Er war wie das tapfere Schneiderlein, er stürzte sich auf die Skinheadhorden und schlug gleich Sieben auf einem Streich. Dabei, ihn wie das tapfere Schneiderlein zu sehen, half vielleicht auch die Sicherheitsnadel in seiner Nase. Bei einem dieser Kämpfe flog er gegen das Schild der Busstation und man sah, wie in Zeitlupe seine vorderen zwei Zähne herausfielen. Da sprach er auch zum ersten Mal mit einem französischen Akzent. Er stand auf und schrie: „Isch lebe noch!“

Genau mit diesem französischen Akzent rief er mich vor ein paar Tagen an. Statt seiner fröhlichen Stimme hörte ich einen am Boden zerstörten Mann. Was war nur passiert? Bate Petjo schickte mir einen Artikel von einer Punkfansite. Ein ehemaliger KGB-Agent habe behauptet, dass die Punk Bewegung und die Sex Pistols vom russischen Geheimdienst erfunden worden seien. Das Ziel der russischen Propaganda sei gewesen, die westliche Gesellschaft durch dekadenten Verfall zu schwächen. Sogar der Text von „God save the Queen“ solle von der KGB stammen.
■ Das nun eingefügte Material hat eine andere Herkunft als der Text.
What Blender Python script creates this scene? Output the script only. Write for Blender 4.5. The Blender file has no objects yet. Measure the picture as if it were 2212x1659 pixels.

Ich versuchte, meinen Punkerfreund zu beruhigen. Es gäbe keine Nachweise, dass das stimme und ob so ein KGB-Agent überhaupt existiere. Es hört sich unglaublich an, dass die KGB eine “Punkkulturabteilung” gehabt haben soll. Bate Petjo ist trotzdem am Boden zerstört. Jemand hat seine Götter mit dreckigen Händen berührt und er, der gottlose Anarchist, weiß nicht mehr, wen er anbeten soll. “Stell dir vor, so viele Jahren habe ich auf John Lydon gehört, in Wirklichkeit hörte ich auf Iossif Kobson!” Der unzerstörbare Bate Petjo ist zerstört. Das, was ihm sein ganzes Leben lang Mut gegeben hat, der Glaube an der Anarchie, ist ihm auf den Kopf gefallen. Die Anarchie der Internet-Nachrichten hat ihn überrollt. Nur sein Iro steht noch inmitten der Trümmer.